Japan has done well as did Germany after WWII. At some point you have to cut them loose and let them do the right thing..Mexico is top 20 in natural resources yet still super poor..it starts at the top imo.
Neither were colonized and faced the peculiar challenges a lot of Latin America or the Middle East face. It's not a judgment, it's just a simple statement of fact. Same as when assessing the causes of migration from those regions I mentioned. Part of the reason they are less economically developed is because of the kind of leaders and economies the US encouraged and at time forced upon them.
And yeah, resource rich countries tend to develop poorly, particularly ones with larger populations. Or to be more specific, resources encourage rentier governments who pilfer the country or neglect long term development.
When I say housing is finite I of course am referring to the limitations on the rate at which homes can be built, the strain on infrastructure caused by more housing and building, and the limited amount of land on which it can be built. Neglecting these considerations leads us to a real estate developers dictatorship where more and more 300 Sq ft boxes are built higher and higher into the sky to cram more and more people into.
Building housing is a matter of months or a few years, it's the actual zoning and permitting process that takes a lot of time. There's no economic or structural reason we have the housing shortage we due, it's purely artificial. We pick policies that reduce the supply of housing and homeowners tend to lobby against more housing because it devalues (at least relatively) the value of their own house long term.
There's not really a limit on land or infrastructure. Plenty of land (even if just looking at changing zooming to multifamily) and infrastructure can be expanded.
America can ease its growing pains by growing slower. It's a simple matter of supply and demand where the importance of neither can be neglected.
It cannot grow that much slower for several obvious reasons:
-Americans do not want to pay more for housing and groceries, which means you need migrants willing to work at wages that natives aren't willing to work out. It's the ugly truth of how America has outperformed other countries, access to cheaper labor, whether slavery, legal migrants, illegal migrants, etc.

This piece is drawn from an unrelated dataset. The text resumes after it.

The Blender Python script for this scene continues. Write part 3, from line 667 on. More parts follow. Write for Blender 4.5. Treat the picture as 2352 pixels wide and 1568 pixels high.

-Social safety nets: Excepting immigrants, America has far more people exiting the workforce than entering it. That means the calculus for benefits is going the wrong way, and either Americans have to pay more into social safety nets or you cut benefits for old people.
-Workforce shortages: We're pretty much at full employments, and we still have shortages in a wide variety of jobs, from low skilled to high skilled. Surely it hasn't been lost on you that part of the reason's for Silicon's Valley's dominance and American supremacy in tech is H1B and immigrants in general, no?
So will less leeching be enough to make the difference?
Immigrant pay more into government coffers and the economy than they get back in spending.